Вы, сударыни, вероятно, не потребуете у меня ответа на эти потоки слов; вы хотели только излить вашу желчь; до остального вам не было никакого дела. Поступая подобным образом, вы сами произнесли приговор вашей доктрине; мне оставалось только потирать руки и оставить вас в покое среди вашего торжества. Мне ничего не оставалось желать при виде своего мнимого соперника, унизившегося до всего, на что только способен легковерный женский мозг и оскорбленное тщеславие.
Я счел своей обязанностью, однако, не проходить молчанием ваших двух творений. Вы, вероятно, поймете, что я делаю это не без оснований. Дело идет только не о ваших декламациях и не о моем гневе.
Наше общественное разложение быстро подвигается вперед; чем более я изучаю его симптомы, тем более я убеждаюсь в том, что семейные нравы составляют основу и охрану общественной свободы, что принципы, которыми уничтожаются права народов, служат вам и вашим корифеям орудием разрушения семьи; что всякая тирания сводится на проституцию и что принцип этой проституции составляет именно то, что вы, сударыни, вместе с Анфантеном и его аколитами, называете
Моя ли вина, что вы фигурируете, в роли дам–патронесс, в первом ряду порнократии, уничтожившей во Франции всякую общественную стыдливость, порнократии, которая при помощи различного рода уловок и эквилибристики приобрела себе повсюду адвокатов, философов, поэтов и исповедников. Вы нападаете на все, любимое и уважаемое мною, на единственное учреждение, к которому я питаю чувство уважения, так как, по–моему, оно служит воплощением справедливости. Примите же на себя все последствия вашей роли; вынесите без криков все квалификации, налагаемые на вас вашей теорией; что же касается меня, называйте меня Минотавром, Синей Бородой, чудовищем — я не буду жаловаться, если вы покажете мне мою ошибку.
Итак, сударыни, будем играть в открытую! Признайтесь, что не ущерб, наносимый моей теорией брака вашему полу, смущает вас в моем этюде: вы хорошо знаете, что тут вам нечего опасаться. Со своей стороны я готов признаться, что, упоминая с иронией о некоторых слабостях женщины, я имел в виду не одну только прекраснейшую половину человеческого рода. Между мной и вами спор имеет чисто личный характер: в нем не заинтересованы ни супруга, ни дочь, ни глава семьи. В этом должна убедиться прежде всего каждая читающая меня честная женщина.
Поставленный мною вопрос о браке сводится к следующему:
1. Если женщина умственно, нравственно и физически равна мужчине, то она также должна быть равна ему в семье, в экономии, в управлении, в суде и на войне, одним словом, во всех общественных и семейных делах.

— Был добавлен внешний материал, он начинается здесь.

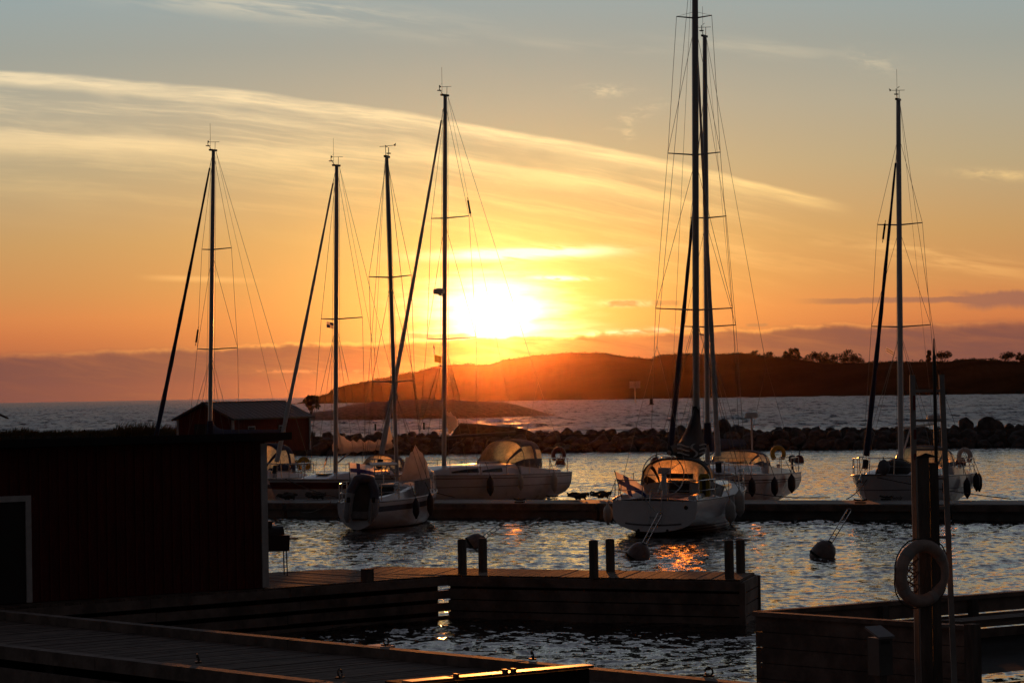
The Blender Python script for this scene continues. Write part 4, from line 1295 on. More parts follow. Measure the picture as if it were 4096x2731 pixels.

2. Если же они взаимно дополняют друг друга, имея каждый какое–либо специальное преимущество: мужчина — силу, женщина — красоту, — тогда их взаимные права и обязанности должны распределяться иным образом, но только так, чтоб результатом подобного распределения было равенство благосостояния и чести между двумя полами.
Как в первой, так и во второй гипотезе признаются права и достоинство женщины; она может считать себя независимой, она спасена! Третьей гипотезы существовать не может, но вы по справедливости должны были осыпать меня похвалами за то, что я до такой степени упростил весьма сложный и запутанный вопрос. Что бы ни случилось, законодатель, отец семейства, философ, экономист или моралист должен иметь в виду уравнение, так как я неоднократно говорил уже, что ни под каким видом нельзя допустить, чтоб женщина, существо разумное и нравственное, подруга человека, была бы третируема как существо низшее. Почему вы, вместо того чтобы оскорблять меня, не обратили большего внимания на слова мои?
Я знаю, что, по господствующему в наше время предрассудку — предрассудку, который разделяется и вами, красота считается чем–то незначительным, принадлежащим к области чистого воображения, — чем–то несуществующим. Слова мои: мужчина сильнее, женщина красивее — кажутся вам глупой шуткой. По вашему мнению, я придаю мужчине значение положительного знака, а женщине — отрицательного. Что такое красота, спрашиваете вы презрительно, имеет ли она какую–либо цену в управлении, в хозяйстве или на рынке? Так рассуждает толпа, ценящая только то, что меряется и вешается, так рассуждаете и вы, сударыни. Несмотря на ваше самомнение, вы еще не вполне независимы.